When Rick Perry entered the fray last autumn, he quickly became the front runner in the struggle for the nomination. But Perry’s destiny was probably sealed when he, in a televised debate, defended the use of tax money to fund the education of children to illegal immigrants. The statement was met by booing from the audience and his polling numbers plummeted. The resistance to reforming immigration policy is strong in Congress, and even Republicans who formerly supported reform (like John McCain) have been forced to change their stance to stay electable.

Furthermore, since the congressional election of 2010, more than a dozen Republican states have instituted new rules to minimize the participation of minority groups. The new rules shorten the periods for early voting, make it harder for voters to register and demand that they get a national identity card. Previously, showing a driver’s license or bank or pension documents have been sufficient to prove one’s identity at the polling station (the United States doesn’t have a central government agency that sends out voting cards before the election). In Florida, the state government has issued a law that prohibits voting on the Sunday before an election, a day traditionally used by black people to vote after church. In Texas, as if by accident, an arms license is accepted as a valid proof of identity, but a student’s identity card is not. Another one of these happy accidents is that in most of the states that are now issuing rules limiting the right to vote, the running in 2008 was very close. In addition to Florida, this includes Missouri, North Carolina, Ohio, Pennsylvania and Wisconsin. In a study by the New York University Law School, it is estimated that the new rules will make it hard or impossible for about 5 million voters to vote, many of them from minority groups.

The Republicans say that these measures are necessary to minimize the possibility for ballot rigging. But that is a specious argument, since ballot rigging rarely occurs nowadays. The real reason was articulated by Paul Weyrich, a prominent figure with the Republican right, who before the election of 1980 said that “I don’t want everyone to vote. As a matter of fact, our leverage in the elections quite candidly goes up as the voting populace goes down.” In other words: since minorities and young or poor people tend to vote for the Democrats, you have to put up road blocks to their participation in the election.

It is a historic irony that the Republican Party was founded to fight slavery, while the Democrats for a long time defended the discrimination of blacks, including measures to stop them from voting. It was the Republican Abraham Lincoln who abolished slavery, and the party had considerable support among African-Americans up until the 1950s.
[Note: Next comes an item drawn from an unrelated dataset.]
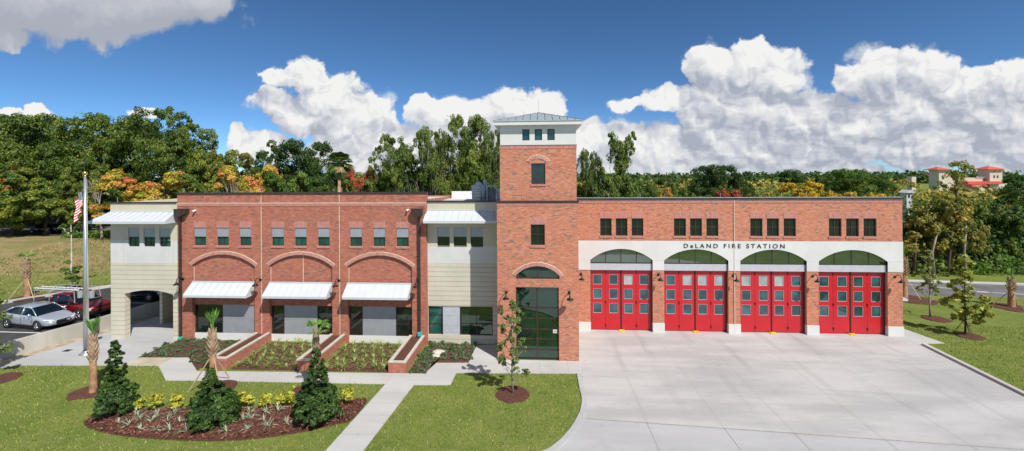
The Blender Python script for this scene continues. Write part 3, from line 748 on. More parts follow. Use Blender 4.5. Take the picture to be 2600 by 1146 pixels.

However, after the Democrats had taken point in introducing new laws for civil and electoral rights in the middle of the 1960s, the wheel turned and now the roles of the parties are reversed.

Attorney General Eric Holder recently promised that his department will look very carefully at the new laws to see whether they are compatible with the electoral law of 1965. It’s not a wild guess that much of the continuing struggle will be decided in court, thus guaranteeing that the issues of skin color and ethnic background that made up a rumbling background noise in 2008 will come to the foreground again in the election campaign that is now getting properly started.